- [EXERCISE BRIEF]
Please quote exactly the opening lines of the data, from the first line to the one where "RNG = np.random.default_rng(11)" appears.
******
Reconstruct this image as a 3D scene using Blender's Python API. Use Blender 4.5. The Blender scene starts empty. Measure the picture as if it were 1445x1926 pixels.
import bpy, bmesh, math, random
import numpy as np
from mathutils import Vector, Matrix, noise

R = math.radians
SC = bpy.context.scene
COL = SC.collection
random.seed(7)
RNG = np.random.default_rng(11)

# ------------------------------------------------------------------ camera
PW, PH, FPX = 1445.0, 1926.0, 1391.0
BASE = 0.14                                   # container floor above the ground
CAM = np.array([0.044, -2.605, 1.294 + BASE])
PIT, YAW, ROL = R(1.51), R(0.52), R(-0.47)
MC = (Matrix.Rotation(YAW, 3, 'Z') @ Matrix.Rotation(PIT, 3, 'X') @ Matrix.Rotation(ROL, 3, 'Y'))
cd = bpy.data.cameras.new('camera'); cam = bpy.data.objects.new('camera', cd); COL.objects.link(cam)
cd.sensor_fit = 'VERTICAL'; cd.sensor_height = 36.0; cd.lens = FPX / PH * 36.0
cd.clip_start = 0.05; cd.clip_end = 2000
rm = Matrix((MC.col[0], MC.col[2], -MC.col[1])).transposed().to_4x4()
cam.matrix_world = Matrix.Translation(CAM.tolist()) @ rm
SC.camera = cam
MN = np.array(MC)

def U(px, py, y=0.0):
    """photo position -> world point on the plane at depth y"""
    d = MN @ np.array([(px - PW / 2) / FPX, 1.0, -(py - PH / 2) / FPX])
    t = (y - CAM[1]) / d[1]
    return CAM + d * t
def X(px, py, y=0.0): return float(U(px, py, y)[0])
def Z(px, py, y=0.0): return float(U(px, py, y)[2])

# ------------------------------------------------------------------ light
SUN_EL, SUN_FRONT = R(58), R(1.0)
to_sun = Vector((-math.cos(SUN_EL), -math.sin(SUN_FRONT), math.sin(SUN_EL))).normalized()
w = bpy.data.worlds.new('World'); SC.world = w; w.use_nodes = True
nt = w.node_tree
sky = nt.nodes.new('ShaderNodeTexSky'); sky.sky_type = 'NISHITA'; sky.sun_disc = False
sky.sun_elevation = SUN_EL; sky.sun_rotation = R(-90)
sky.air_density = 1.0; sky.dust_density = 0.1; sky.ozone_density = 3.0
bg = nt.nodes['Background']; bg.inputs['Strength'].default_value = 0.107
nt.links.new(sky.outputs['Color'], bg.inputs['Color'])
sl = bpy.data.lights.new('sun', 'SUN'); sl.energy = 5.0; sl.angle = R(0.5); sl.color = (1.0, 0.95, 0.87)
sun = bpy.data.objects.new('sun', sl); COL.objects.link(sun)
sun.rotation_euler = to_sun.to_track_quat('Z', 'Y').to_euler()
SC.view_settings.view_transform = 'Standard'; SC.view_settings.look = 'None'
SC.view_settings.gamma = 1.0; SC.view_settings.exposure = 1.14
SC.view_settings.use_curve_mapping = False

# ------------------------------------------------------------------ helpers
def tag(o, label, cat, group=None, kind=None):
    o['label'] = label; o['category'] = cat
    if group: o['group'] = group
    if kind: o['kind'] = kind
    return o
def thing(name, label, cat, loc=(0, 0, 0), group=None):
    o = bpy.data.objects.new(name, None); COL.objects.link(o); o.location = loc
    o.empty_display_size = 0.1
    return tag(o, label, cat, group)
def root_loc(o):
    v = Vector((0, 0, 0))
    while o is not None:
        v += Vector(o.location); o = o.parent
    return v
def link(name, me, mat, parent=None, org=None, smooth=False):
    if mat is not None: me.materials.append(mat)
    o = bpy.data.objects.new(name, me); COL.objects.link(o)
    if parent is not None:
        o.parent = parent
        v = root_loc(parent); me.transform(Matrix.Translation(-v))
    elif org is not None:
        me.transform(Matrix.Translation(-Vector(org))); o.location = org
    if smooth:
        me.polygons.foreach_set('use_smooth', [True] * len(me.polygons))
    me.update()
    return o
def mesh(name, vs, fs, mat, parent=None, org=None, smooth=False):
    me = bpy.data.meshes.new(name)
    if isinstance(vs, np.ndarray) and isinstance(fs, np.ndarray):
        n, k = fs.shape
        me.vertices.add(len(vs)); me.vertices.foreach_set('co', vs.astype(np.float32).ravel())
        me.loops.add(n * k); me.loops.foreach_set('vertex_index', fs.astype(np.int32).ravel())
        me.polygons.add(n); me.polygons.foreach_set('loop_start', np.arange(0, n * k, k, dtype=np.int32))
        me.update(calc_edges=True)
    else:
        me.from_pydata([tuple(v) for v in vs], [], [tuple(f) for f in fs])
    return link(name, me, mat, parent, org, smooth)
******
- [TASK ANSWER]
Reconstruct this image as a 3D scene using Blender's Python API. Use Blender 4.5. The Blender scene starts empty. Measure the picture as if it were 1445x1926 pixels.
import bpy, bmesh, math, random
import numpy as np
from mathutils import Vector, Matrix, noise

R = math.radians
SC = bpy.context.scene
COL = SC.collection
random.seed(7)
RNG = np.random.default_rng(11)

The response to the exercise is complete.